POSTED: November 28, 2011 6:20 p.m.

County staffers are beginning negotiations with a contractor to attempt to whittle down the price of a proposed public safety facility on Goshen Road.

The lowest bid for the building came in at $1.66 million from Lavender Construction, about $300,000 over county estimates.

The building, at 9,614 square feet, will have living quarters to accommodate 24-hour fire department, EMS and sheriff’s office personnel. The lot, county project manager Adam Kobek explained, is narrow and also has a well on-site, limiting what could be done with a proposed building. It is also designed to last for at least 50 years.

When county staff performed the initial cost estimate in 2010, Kobek said, it was not based on a two-story building with living quarters and not based on it being an essential facility.

“When you have living quarters over an apparatus bay with exhaust fumes, fire suppression, flooring, all those things add to it exponentially,” he said.

The cost of utilities relocation, wiring for computers and impact fees, approximately $55,000 total, are not included in the low bidder’s price as those will be county-handled services, Kobek said.

“The building code requires the facility be considered as an essential facility, which increases the structural design criteria,” he said.

The county also asked for a brick façade so the building would fit in with the adjacent commercial buildings, such as the Walker Building, on Highway 21 and Goshen Road.

“There are minor things we could do,” Kobek said. “I don’t think we’re going to get the project in $1.35 million.”

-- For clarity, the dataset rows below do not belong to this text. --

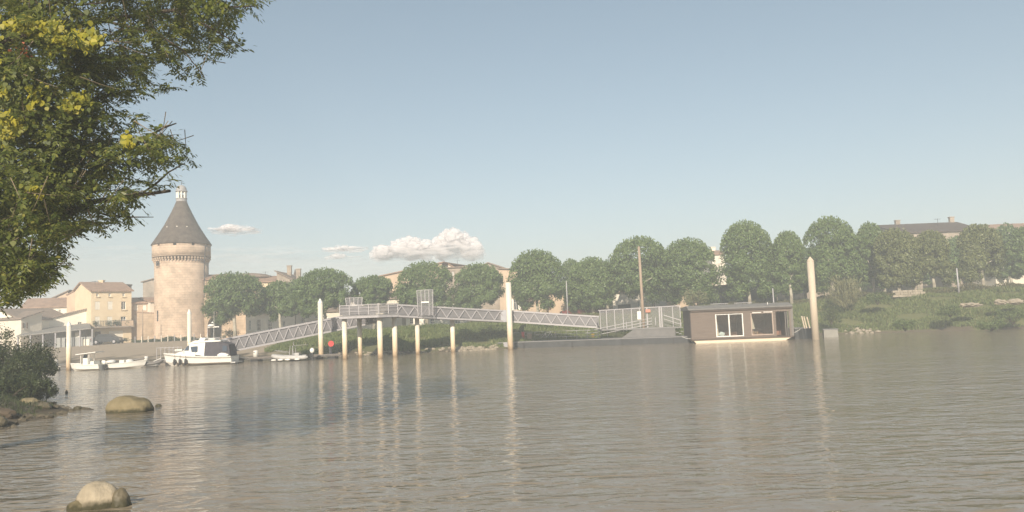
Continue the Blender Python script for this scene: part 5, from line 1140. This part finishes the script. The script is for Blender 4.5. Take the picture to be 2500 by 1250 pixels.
def wetline(m):
    n = m.node_tree; b = n.nodes['Principled BSDF']; lk = n.links.new; src = b.inputs['Base Color'].links[0].from_socket
    g = n.nodes.new('ShaderNodeNewGeometry'); sp = n.nodes.new('ShaderNodeSeparateXYZ'); lk(g.outputs['Position'], sp.inputs[0]); tx = n.nodes.new('ShaderNodeTexNoise'); tx.inputs['Scale'].default_value = 6; lk(g.outputs['Position'], tx.inputs[0])
    a = n.nodes.new('ShaderNodeMath'); a.operation = 'MULTIPLY_ADD'; lk(tx.outputs[0], a.inputs[0]); a.inputs[1].default_value = .18; lk(sp.outputs[2], a.inputs[2])
    mr = n.nodes.new('ShaderNodeMapRange'); mr.inputs[1].default_value = .14; mr.inputs[2].default_value = .26; lk(a.outputs[0], mr.inputs[0])
    mx = n.nodes.new('ShaderNodeMix'); mx.data_type = 'RGBA'; lk(mr.outputs[0], mx.inputs[0]); mx.inputs[6].default_value = (.05, .045, .022, 1); lk(src, mx.inputs[7]); lk(mx.outputs[2], b.inputs['Base Color'])
for m_ in (rockm, rockp, rockw): wetline(m_)
def rock(label, px0, px1, ytop, ybase, m, seed, sq=.6, fr=1.2, amp=.22):
    c = G((px0+px1)/2, ybase); Y = c.y; w_ = (px1-px0)/2*Y/1900*.90; t = W((px0+px1)/2, ytop, Y+w_*.2).z*.92
    q = MB(); q.blob((0, 0, 0), (w_, w_*sq, t*1.05), 4, amp, seed, fr); o_ = q.build('rock', m, None, True); o_.location = (c.x, Y+w_*sq*.6, 0); return tag(o_, label, 'rock', 'rocks standing in the shallows')
rock('large rounded mossy boulder in the water near the left bank', 243, 364, 966, 1008, rockm, 3, .7, .9, .16)
rock('pale rounded rock in the water at the bottom left', 166, 290, 1172, 1242, rockp, 9, .7, .8, .13)
rock('dark lump added as the right flank of the pale rounded rock', 262, 316, 1192, 1238, rockw, 12, .8, 1.0, .2)  # separate dark lump gives the one pale stone its dark right flank
rock('flat olive rock at the foot of the pale rounded rock', 152, 225, 1222, 1246, rockm, 15, .6, 1.0, .15)
rock('small dark stone between the bank and the large boulder', 176, 200, 991, 1000, rockw, 18)
rock('tiny dark stone right of the large boulder', 377, 394, 986, 992, rockw, 21)
rock('small dark stake like stone left of the large boulder, further out', 158, 166, 952, 960, rockw, 25)
for i, (lab, x_, y_, s_) in enumerate((('brown stone on the near mud bank at the left edge', -17.6, 26.2, .42), ('rusty brown stone beside the left edge of the near bank', -18.2, 27.8, .35), ('pale stone at the foot of the near bushes', -19.6, 31.5, .30), ('dark stone on the mud spit of the near bank', -18.4, 30.5, .22))):
    q = MB(); q.blob((0, 0, 0), (s_*1.4, s_, s_*.7), 3, .3, i+50); o_ = q.build('rock', [rockw, mat('brown_rock', (.085, .065, .045), .9, .2, 3, bump=.3), rockm, rockw][i], None, False); o_.location = (x_, y_, tz(x_, y_)+s_*.1); tag(o_, lab, 'rock', 'stones on the near bank')

r_ = np.random.default_rng(31); q = MB()
for i in range(170):
    y_ = r_.uniform(23, 36); e_ = float(interp(y_, EY, EX)); x_ = e_+r_.normal(-.3, .75) if r_.random() < .75 else e_-r_.uniform(0, 4); s_ = r_.uniform(.03, .13)*(1.6 if r_.random() < .1 else 1)
    q.blob((x_, y_, tz(x_, y_)+s_*.2), (s_*1.5, s_, s_*.7), 1, .4, i)
tag(q.build('pebbles', mat('mud_pebbles', (.06, .052, .036), .8, .35, 1.2, bump=.4, col2=(.13, .11, .075))), 'pebbles and broken stones scattered on the near mud bank', kind='stuff')
n_ = 5000; Y_ = r_.uniform(24, 36, n_); X_ = interp(Y_, EY, EX)-r_.uniform(.7, 5, n_); Z_ = terrain_z(X_, Y_)+.07
tag(quads('bank_weeds', leaves(np.stack([X_, Y_, Z_], 1), r_.normal(0, .5, (n_, 3))+np.array([0, 0, 1.]), r_.normal(size=(n_, 3)), r_.uniform(.12, .38, n_), r_.uniform(.015, .04, n_)), nearleaf), 'low weeds on the near mud bank', kind='stuff')
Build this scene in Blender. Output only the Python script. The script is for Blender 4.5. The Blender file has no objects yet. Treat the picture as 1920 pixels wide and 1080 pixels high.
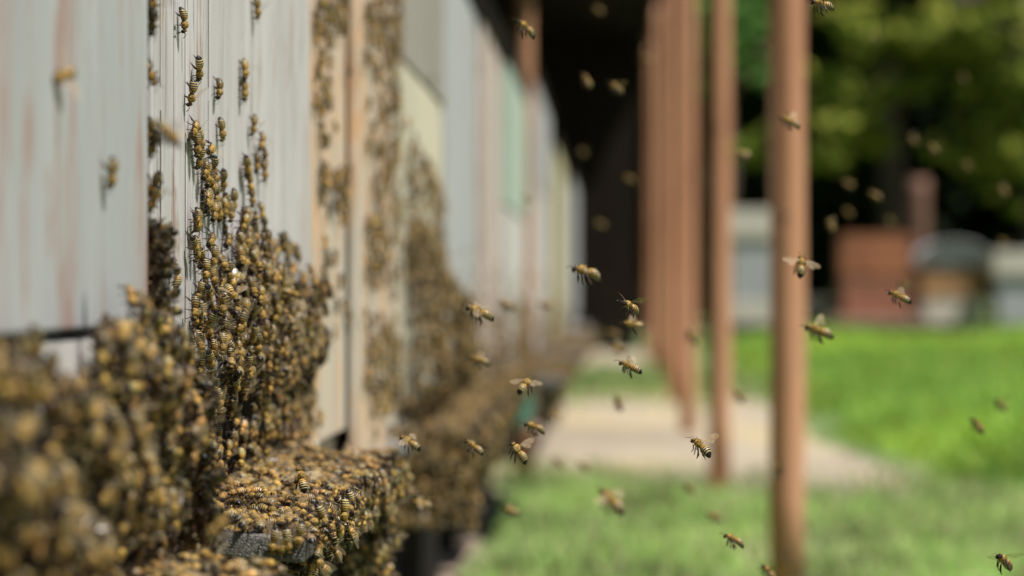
import bpy, bmesh, math, random
import numpy as np
from mathutils import Vector, Matrix, Euler
random.seed(7); RNG = np.random.default_rng(11)
S = bpy.context.scene
COL = S.collection

# ------------------------------------------------------------------ camera
EYE = 0.5                               # eye height above the ground (m)
FPX = 1920 * 85 / 36.0                  # focal length in pixels of the 1920 wide frame
YAW = math.atan(181 / FPX)
cam_d = bpy.data.cameras.new('camera'); cam = bpy.data.objects.new('camera', cam_d); COL.objects.link(cam)
cam.location = (0, 0, EYE); cam.rotation_euler = (math.pi / 2, 0, YAW)
cam_d.lens = 85; cam_d.sensor_width = 36; cam_d.clip_start = 0.02; cam_d.clip_end = 800
cam_d.dof.use_dof = True; cam_d.dof.focus_distance = 1.275; cam_d.dof.aperture_fstop = 5.9
S.camera = cam
FWD = np.array((-math.sin(YAW), math.cos(YAW), 0)); RIGHT = np.array((math.cos(YAW), math.sin(YAW), 0)); UP = np.array((0, 0, 1.0))

# ------------------------------------------------------------------ light
SUN_DIR = Vector((0.415, -0.25, 0.87)).normalized()      # towards the sun
w = bpy.data.worlds.new('World'); S.world = w; w.use_nodes = True
nt = w.node_tree; nt.nodes.clear()
sky = nt.nodes.new('ShaderNodeTexSky'); sky.sky_type = 'NISHITA'; sky.sun_disc = False
sky.sun_elevation = math.asin(SUN_DIR.z); sky.sun_rotation = math.atan2(SUN_DIR.x, SUN_DIR.y)
bg = nt.nodes.new('ShaderNodeBackground'); bg.inputs['Strength'].default_value = 0.05
wo = nt.nodes.new('ShaderNodeOutputWorld')
nt.links.new(sky.outputs[0], bg.inputs[0]); nt.links.new(bg.outputs[0], wo.inputs[0])
sd = bpy.data.lights.new('sun', 'SUN'); sd.energy = 5.0; sd.angle = math.radians(0.5); sd.color = (1, 0.96, 0.90)
sun = bpy.data.objects.new('sun', sd); COL.objects.link(sun)
sun.rotation_euler = SUN_DIR.to_track_quat('Z', 'Y').to_euler()
S.view_settings.view_transform = 'Standard'; S.view_settings.look = 'None'
S.view_settings.exposure = 0.36; S.view_settings.gamma = 1
S.cycles.transparent_max_bounces = 16; S.cycles.max_bounces = 6

# ------------------------------------------------------------------ small helpers
def ray(u, v):
    d = FWD + RIGHT * ((u - 960) / FPX) + UP * ((540 - v) / FPX)
    return d
def P(u, v, Y):                          # point seen at (u, v), Y metres down the row
    d = ray(u, v); p = d * (Y / d[1]); return np.array((p[0], p[1], p[2] + EYE))
def W(u, v, X):                          # point seen at (u, v) on the upright plane x = X
    d = ray(u, v); p = d * (X / d[0]); return np.array((p[0], p[1], p[2] + EYE))
def proj(p):
    q = np.asarray(p, float) - np.array((0, 0, EYE))
    z = q @ FWD
    return 960 + FPX * (q @ RIGHT) / z, 540 - FPX * (q @ UP) / z, z

def tag(o, label=None, cat=None, group=None, kind=None):
    if label: o['label'] = label
    if cat: o['category'] = cat
    if group: o['group'] = group
    if kind: o['kind'] = kind
    return o
def empty(name, loc, rz=0):
    o = bpy.data.objects.new(name, None); COL.objects.link(o); o.location = loc; o.rotation_euler = (0, 0, rz)
    o.empty_display_size = 0.02
    return o
def link(name, bm, mat, parent=None, smooth=False, world=True):
    """bmesh -> object; coordinates are world ones, made local to the parent"""
    me = bpy.data.meshes.new(name)
    if parent is not None and world:
        bmesh.ops.translate(bm, verts=bm.verts, vec=-Vector(parent.location))
    bm.to_mesh(me); bm.free()
    for m in (mat if isinstance(mat, (list, tuple)) else [mat]): me.materials.append(m)
    if smooth: me.polygons.foreach_set('use_smooth', [True] * len(me.polygons))
    o = bpy.data.objects.new(name, me); COL.objects.link(o)
    if parent is not None: o.parent = parent
    return o
def box(bm, x0, x1, y0, y1, z0, z1, bev=0.0, jit=0.0):
    r = bmesh.ops.create_cube(bm, size=1)
    vs = r['verts']
    for v in vs:
        v.co = Vector(((x0 + x1) / 2 + v.co.x * (x1 - x0), (y0 + y1) / 2 + v.co.y * (y1 - y0), (z0 + z1) / 2 + v.co.z * (z1 - z0)))
        if jit: v.co += Vector((random.uniform(-jit, jit), random.uniform(-jit, jit), random.uniform(-jit, jit)))
    if bev:
        es = list({e for v in vs for e in v.link_edges})
        bmesh.ops.bevel(bm, geom=es, offset=bev, segments=2, profile=0.6, affect='EDGES')
    return vs
def tube(bm, pts, rads, seg=8, cap=True):
    rings = []
    for i, p in enumerate(pts):
        p = Vector(p)
        a = Vector(pts[max(i - 1, 0)]); b = Vector(pts[min(i + 1, len(pts) - 1)])
        t = (b - a).normalized(); s = t.orthogonal().normalized() if abs(t.z) < 0.9 else Vector((1, 0, 0))
        s = (s - t * s.dot(t)).normalized(); c = t.cross(s)
        rings.append([bm.verts.new(p + (s * math.cos(k * 2 * math.pi / seg) + c * math.sin(k * 2 * math.pi / seg)) * rads[i]) for k in range(seg)])
    for r0, r1 in zip(rings, rings[1:]):
        for k in range(seg):
            bm.faces.new((r0[k], r0[(k + 1) % seg], r1[(k + 1) % seg], r1[k]))
    if cap:
        bm.faces.new(rings[0][::-1]); bm.faces.new(rings[-1])

# ------------------------------------------------------------------ materials
def newmat(name):
    m = bpy.data.materials.new(name); m.use_nodes = True
    n = m.node_tree.nodes; l = m.node_tree.links
    return m, n, l, n['Principled BSDF']
def coords(n, l, scale, rot=(0, 0, 0), src='Object', loc=(0, 0, 0)):
    tc = n.new('ShaderNodeTexCoord'); mp = n.new('ShaderNodeMapping')
    mp.inputs['Scale'].default_value = scale; mp.inputs['Rotation'].default_value = rot; mp.inputs['Location'].default_value = loc
    l.new(tc.outputs[src], mp.inputs[0]); return mp.outputs[0]
def noise(n, l, vec, scale=1, detail=3, rough=0.55, dist=0.0):
    t = n.new('ShaderNodeTexNoise'); t.inputs['Scale'].default_value = scale; t.inputs['Detail'].default_value = detail
    t.inputs['Distortion'].default_value = dist
    t.inputs['Roughness'].default_value = rough; l.new(vec, t.inputs['Vector']); return t.outputs['Fac']
def ramp(n, l, fac, stops):
    r = n.new('ShaderNodeValToRGB'); l.new(fac, r.inputs[0])
    e = r.color_ramp.elements
    while len(e) < len(stops): e.new(0.5)
    for i, (p, c) in enumerate(stops):
        e[i].position = p; e[i].color = (c, c, c, 1) if isinstance(c, (int, float)) else (*c, 1)
    return r.outputs[0]
def mixc(n, l, fac, a, b, mode='MIX'):
    m = n.new('ShaderNodeMix'); m.data_type = 'RGBA'; m.blend_type = mode
    for i, x in ((0, fac), (6, a), (7, b)):
        if hasattr(x, 'links'): l.new(x, m.inputs[i])
        elif i == 0: m.inputs[0].default_value = x
        else: m.inputs[i].default_value = (*x, 1)
    return m.outputs[2]
def bump(n, l, h, strength=0.3, dist=0.001):
    b = n.new('ShaderNodeBump'); b.inputs['Strength'].default_value = strength; b.inputs['Distance'].default_value = dist
    l.new(h, b.inputs['Height']); return b.outputs[0]

def paint(name, base, alt, peel, amount=0.3, streak=38, seed=0, long=1.0, crack=0.5, rough=0.65, fine=150, spec=0.35, gmix=0.45):
    _s = spec
    """weathered paint on upright boards: streaks peeled to the wood along the grain, fine grain cracks"""
    m, n, l, b = newmat(name)
    off = (seed * 3.1, seed * 1.7, seed * .9)
    v1 = coords(n, l, (streak, streak, long * 6), loc=off)
    v2 = coords(n, l, (fine, fine, fine / 14), loc=off)
    v3 = coords(n, l, (9, 9, 3), loc=off)
    big = noise(n, l, v1, 1, 5, 0.62, 0.9)
    hi = 0.72 - amount * 0.35
    pm = ramp(n, l, big, [(hi - 0.035, 0.0), (hi + 0.03, 1.0)])
    grain = noise(n, l, v2, 1, 4, 0.65, 0.5)
    blot = noise(n, l, v3, 1, 3, 0.5)
    c = mixc(n, l, ramp(n, l, blot, [(0.35, 0.0), (0.65, 1.0)]), base, alt)
    pk = ramp(n, l, noise(n, l, coords(n, l, (90, 90, 30), loc=off), 1, 2), [(0.4, 0.35), (0.6, 1.0)])
    mm = n.new('ShaderNodeMath'); mm.operation = 'MULTIPLY'; l.new(pm, mm.inputs[0]); l.new(pk, mm.inputs[1])
    c = mixc(n, l, mm.outputs[0], c, peel)
    c = mixc(n, l, gmix, c, ramp(n, l, noise(n, l, coords(n, l, (fine * .55, fine * .55, fine / 22), loc=off), 1, 4, .7, .4), [(0.36, (0.62, 0.60, 0.58)), (0.52, (1, 1, 1)), (0.7, (1.0, 0.99, 0.98))]), 'MULTIPLY')
    ck = ramp(n, l, grain, [(0.32, 1.0), (0.38, 0.0)])
    mk = n.new('ShaderNodeMath'); mk.operation = 'MULTIPLY'; mk.inputs[1].default_value = crack; l.new(ck, mk.inputs[0])
    c = mixc(n, l, mk.outputs[0], c, (0.05, 0.04, 0.035))
    l.new(c, b.inputs['Base Color']); b.inputs['Roughness'].default_value = rough; b.inputs['Specular IOR Level'].default_value = _s
    l.new(bump(n, l, grain, 0.55, 0.0015), b.inputs['Normal'])
    return m
def plain(name, col, var=0.25, scale=8, rough=0.8, bmp=0.3):
    m, n, l, b = newmat(name)
    f = noise(n, l, coords(n, l, (scale,) * 3), 1, 4)
    d = tuple(c * (1 - var) for c in col); u = tuple(min(1, c * (1 + var)) for c in col)
    l.new(ramp(n, l, f, [(0.3, d), (0.7, u)]), b.inputs['Base Color']); b.inputs['Roughness'].default_value = rough
    l.new(bump(n, l, noise(n, l, coords(n, l, (scale * 9,) * 3), 1, 3), bmp, 0.004), b.inputs['Normal'])
    return m
def attr_mat(name, rough, spec=0.5, sheen=0.0, transl=0.0):
    m, n, l, b = newmat(name)
    a = n.new('ShaderNodeAttribute'); a.attribute_name = 'tint'
    l.new(a.outputs['Color'], b.inputs['Base Color']); b.inputs['Roughness'].default_value = rough
    b.inputs['Specular IOR Level'].default_value = spec
    if transl:
        t = n.new('ShaderNodeBsdfTranslucent'); l.new(a.outputs['Color'], t.inputs[0])
        mx = n.new('ShaderNodeMixShader'); mx.inputs[0].default_value = transl
        l.new(b.outputs[0], mx.inputs[1]); l.new(t.outputs[0], mx.inputs[2]); l.new(mx.outputs[0], n['Material Output'].inputs[0])
    return m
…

Eleven companies responded to the request for qualifications and requests for proposals. Seven companies submitted bids but one firm was disqualified for failure to provide mandatory bid bond and another was disqualified for failure to attend mandatory pre-proposal meeting. The highest bid came in at $1.855 million.

Among the options for the county commissioners to consider were to enter into negotiations with Lavender, discuss alternative plan designs — such as not making a 50-plus-year design, eliminating bedrooms and not make it a 24-hour fire station — and stop the process altogether.

The fire station proposed for the Goshen Road public safety facility is scheduled to be operated by Rincon Fire Department.

“I think we need to put the 50-year-plus building back in there somewhere and we need to find the money somewhere to finish it,” Commissioner Reggie Loper said.

The county can put another $106,000 in impact fees toward the building, since it can be used as a south precinct for the sheriff’s office. Not including the sheriff’s office substation there also would eliminate the $106,000 in impact fees that could be directed toward the building.

Loper also asked how much it would cost to re-design the building, but having to do that may drive the price higher still.

“If you build the building, you’re going to add money and if you re-design, you’re probably going to add a little bit of money,” Kobek said.

The building will not lead to an increase in the amount of personnel. The EMS station near Rincon  Elementary School is slated to move to the Goshen Road public safety facility and no sheriff’s deputies will be added to man the substation there.

“From the sheriff’s standpoint, it serves as a substation, which should help save on fuel and trips back to Springfield,” said County Administrator David Crawley.